Wednesday, February 23, 2005

What is a "revenue need"? 

I get a note this AM from our faculty union, alerting me to a letter in today's RedStarTribune.

I am one Minnesotan who is very tired of our Legislature and governor continually using phony, shaky and unfair means to balance the budget.

Accounting shifts, indiscriminate application of higher fees, shifting property taxes and excessive increases in college tuition have formed the backbone of past efforts to secure sufficient funds to balance the budget. This year the governor has added gambling schemes. None of these regressive solutions meets the long-term revenue needs of the state.


This is utterly silly. There's nothing phony about higher fees, as they generate real dollars. So too do increases in college tuition at public universities, where subsidies constitute a middle class welfare program. And both of these are voluntary decisions -- you do not have to use the parks if the fee is too high, and you don't have to go to college. In that sense, the word "regressive" makes no sense, as it applies only to government confiscation of resources, not a voluntary transaction. The same applies to gambling, though the decision to exploit the risk-taking and short-sighted behavior that can account for poverty in some strikes me as cynical and of questionable morality.

But what exactly does one mean by a long-term revenue need? What is it that the government needs to do, in this person's view?
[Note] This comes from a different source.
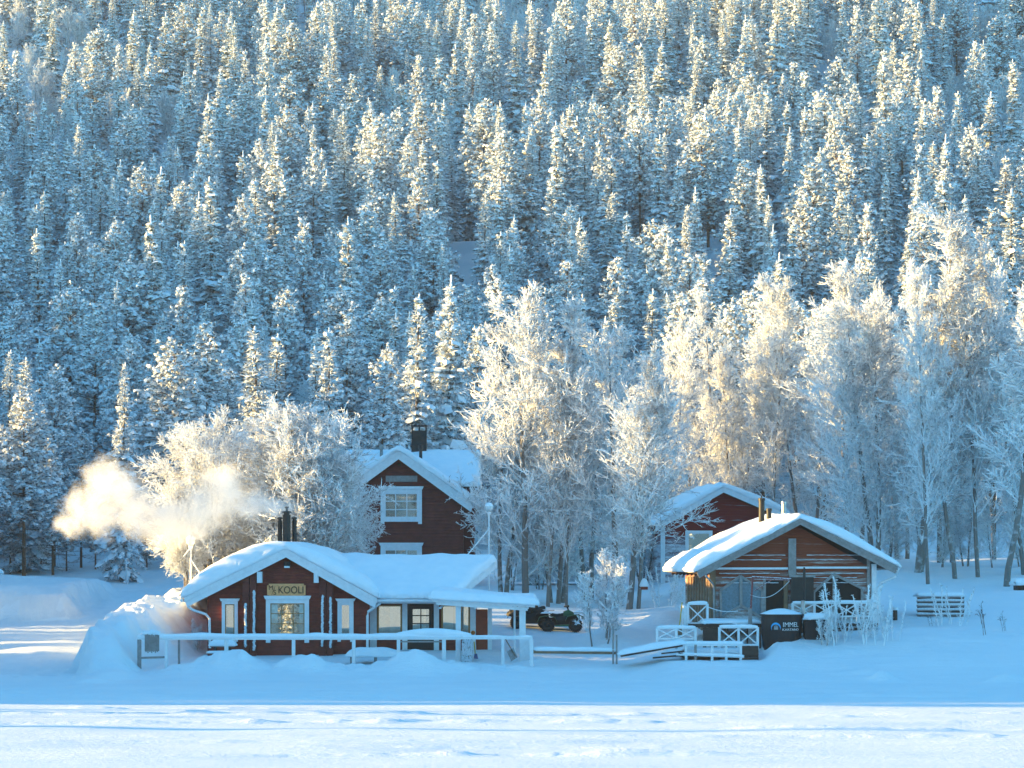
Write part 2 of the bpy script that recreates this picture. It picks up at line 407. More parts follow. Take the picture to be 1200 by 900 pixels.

Well, you should have a hint from the first line of this post, in that the faculty union sent this.
The elephant in the room is the governor's pledge not to raise taxes. Either the governor has to agree to alter his position or the Legislature has to assert its appropriate authority to protect the future of Minnesota by seeking a genuinely balanced and bipartisan approach that includes both spending cuts and tax increases.

The writer, not revealed by the newspaper (did he sign it as a private citizen?) is a member of the union's governmental relations committee. Don't you think the readers of the RST would have a better understanding of the letter if this was revealed?

A long-term revenue need is an increase in his salary.